The late former Israeli President Shimon Peres, Photo: David Shankbone via Wikimedia Commons.

A group of some 150 Arab Israelis paid a condolence call on Tuesday to the family of the late former President Shimon Peres, just days after Arab Knesset members boycotted the elder stateman’s funeral, the Hebrew news site Walla reported.

According to the report, Hisham Zoabi — deputy chief of the Gilboa Regional Council in northern Israel — was among those who traveled to the Peres Center for Peace in Jaffa, where the family was sitting shiva, the traditional seven-day mourning period in Judaism.

“He did a lot for his people, his country and all the country’s citizens,” Zoabi was quoted by Walla as saying. “He viewed all people as human beings. He was a role model for leadership in Israel and the Middle East. I wish there were more such leaders both here and in the region as a whole.”

Zoabi also criticized Joint Arab List MKs for not attending Peres’ funeral, saying, “That is not our path. Coexistence is the only way to live in this country.”

On Sunday, a delegation of more than a dozen Arab mayors also visited the mourning Peres family.

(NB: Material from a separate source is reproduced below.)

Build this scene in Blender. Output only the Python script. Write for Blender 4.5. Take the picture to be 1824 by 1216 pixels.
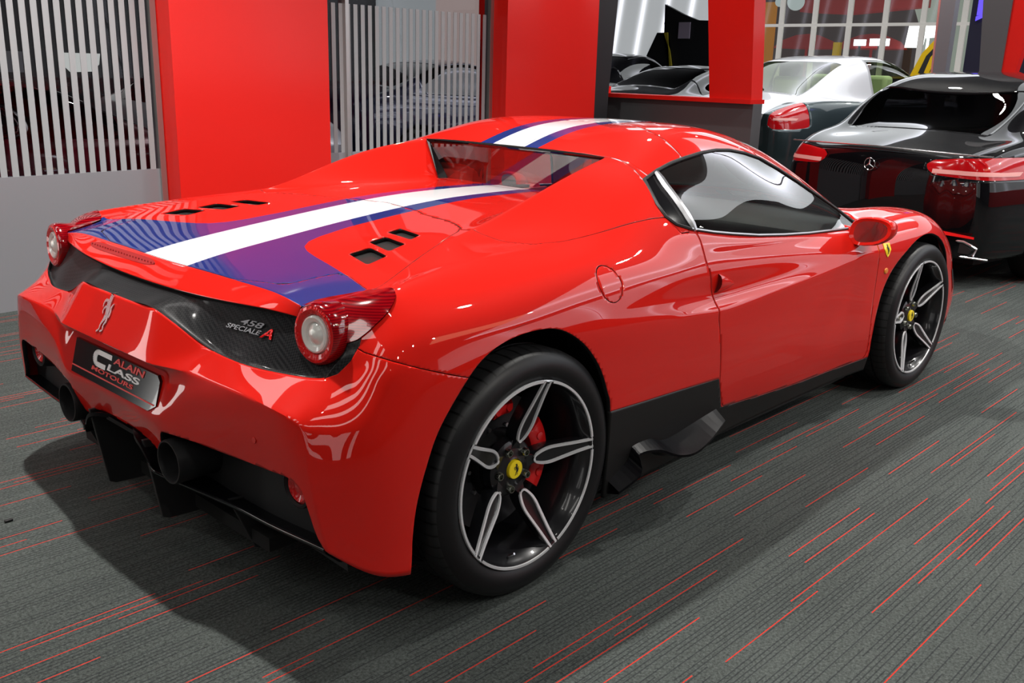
import bpy, bmesh, math, random
import numpy as np
from mathutils import Vector, Matrix

for _o in list(bpy.data.objects):
    bpy.data.objects.remove(_o, do_unlink=True)
SC = bpy.context.scene
COL = SC.collection
PI = math.pi

# ------------------------------------------------------------------ camera
CAMP = (-1.79246, -2.56342, 1.39644)
YAW, PITCH, ROLL, FPX = 0.75375, 0.275492, 0.0277043, 1726.56
_f = Vector((math.cos(YAW) * math.cos(PITCH), math.sin(YAW) * math.cos(PITCH), -math.sin(PITCH)))
_r = Vector((math.sin(YAW), -math.cos(YAW), 0.0))
_u = _r.cross(_f)
_r2 = math.cos(ROLL) * _r + math.sin(ROLL) * _u
_u2 = -math.sin(ROLL) * _r + math.cos(ROLL) * _u
camd = bpy.data.cameras.new('camera')
cam = bpy.data.objects.new('camera', camd)
COL.objects.link(cam)
cam.matrix_world = Matrix(((_r2.x, _u2.x, -_f.x, CAMP[0]), (_r2.y, _u2.y, -_f.y, CAMP[1]),
                           (_r2.z, _u2.z, -_f.z, CAMP[2]), (0, 0, 0, 1)))
camd.sensor_width = 36.0
camd.lens = FPX / 1824 * 36.0
camd.clip_start = 0.05
camd.clip_end = 200
SC.camera = cam

# ------------------------------------------------------------------ light
SC.view_settings.view_transform = 'Standard'
SC.view_settings.look = 'None'
SC.view_settings.gamma = 1.0
SC.view_settings.use_curve_mapping = False
SC.view_settings.exposure = 0.0
world = bpy.data.worlds.new('world')
SC.world = world
world.use_nodes = True
world.node_tree.nodes['Background'].inputs[0].default_value = (0.03, 0.035, 0.05, 1)
world.node_tree.nodes['Background'].inputs[1].default_value = 0.6


def spot(loc, power, size=0.06, angle=100, blend=0.6, color=(1, .97, .92), target=None):
    l = bpy.data.lights.new('spot_lamp_light', 'SPOT')
    l.energy = power
    l.shadow_soft_size = size
    l.spot_size = math.radians(angle)
    l.spot_blend = blend
    l.color = color
    o = bpy.data.objects.new('spot_lamp_light', l)
    COL.objects.link(o)
    o.location = loc
    if target is not None:
        d = Vector(target) - Vector(loc)
        o.rotation_euler = d.to_track_quat('-Z', 'Y').to_euler()
    return o


def area(loc, sx, sy, power, color=(1, 1, 1), rot=(0, 0, 0)):
    l = bpy.data.lights.new('panel_light', 'AREA')
    l.shape = 'RECTANGLE'
    l.size, l.size_y = sx, sy
    l.energy = power
    l.color = color
    o = bpy.data.objects.new('panel_light', l)
    COL.objects.link(o)
    o.location = loc
    o.rotation_euler = rot
    return o
for _x, _y, _p in ((-.45, .6, 760), (2.2, -1.7, 190), (2.2, 1.7, 120), (4.8, -1.7, 230), (4.8, 1.7, 150), (7.4, -1.7, 150), (7.4, 1.7, 150), (10.5, 1.7, 200), (14, 1.7, 200), (-2.8, 1.7, 70)):
    spot((_x, _y, 4.07), _p, .05, 130, .5)
for _x, _p in ((2.2, 150), (4.8, 150), (7.4, 120)):
    spot((_x, -5.2, 4.07), _p, .05, 130, .5)
for _x in (0, 3.5, 7.0, 10.5):
    spot((_x, 5.8, 4.07), 60, .05, 130, .5)
spot((-1.2, -5.2, 4.0), 110, .05, 38, .8, target=(-.5, -.9, .8))  # added fill spot aimed at the rear flank, no fixture behind it
for _x in (.8, 3.0):
    spot((_x, -5.2, 4.0), 190, .05, 42, .8, target=(_x * .8 + .4, -.9, .7))  # added spots to brighten the car's right side, no fixtures behind them
spot((9.5, 2.6, 4.0), 100, .06, 80, .6)  # added spot to brighten the two-tone coupe



# ------------------------------------------------------------------ materials
def mat(name, col, rough=0.5, metal=0.0, coat=0.0, coat_rough=0.03, emit=None, estr=1.0,
        trans=0.0, ior=1.45, alpha=1.0, spec=0.5):
    m = bpy.data.materials.new(name)
    m.use_nodes = True
    b = m.node_tree.nodes['Principled BSDF']
    b.inputs['Base Color'].default_value = (*col, 1)
    b.inputs['Roughness'].default_value = rough
    b.inputs['Metallic'].default_value = metal
    b.inputs['Coat Weight'].default_value = coat
    b.inputs['Coat Roughness'].default_value = coat_rough
    b.inputs['Transmission Weight'].default_value = trans
    b.inputs['IOR'].default_value = ior
    b.inputs['Alpha'].default_value = alpha
    b.inputs['Specular IOR Level'].default_value = spec
    if emit is not None:
        b.inputs['Emission Color'].default_value = (*emit, 1)
        b.inputs['Emission Strength'].default_value = estr
    return m


def nodes(m):
    nt = m.node_tree
    return nt, nt.nodes['Principled BSDF'], nt.nodes, nt.links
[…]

Last week, as The Algemeiner reported, MK Ayman Odeh, chairman of the Joint Arab List, explained his decision to boycott Peres’ funeral by saying, “The memory of Peres in the [Israeli] Arab public is different from that of the narrative that has been recounted over the past few days, and I understand that such complex messages are hard to hear after someone’s death.”

Odeh went on to state that while credit should be given to Peres for his peace-seeking efforts and support for the Arab public during the 1990s, the same populace opposed “the hawk of the occupation and settlement construction, who nuclearized the Middle East, and unfortunately, also chose to support [Israeli Prime Minister Benjamin] Netanyahu and his policies.”

In 1994, Peres, who was foreign minister at the time, won the Nobel Peace Prize — along with then-Prime Minister Yitzhak Rabin and Palestine Liberation Organization Chairman Yasser Arafat — for the role he played in the signing of the Oslo Accords the year before.

His funeral on Mount Herzl in Jerusalem last Friday was attended by dignitaries from 70 countries worldwide — including US President Barack Obama and former President Bill Clinton.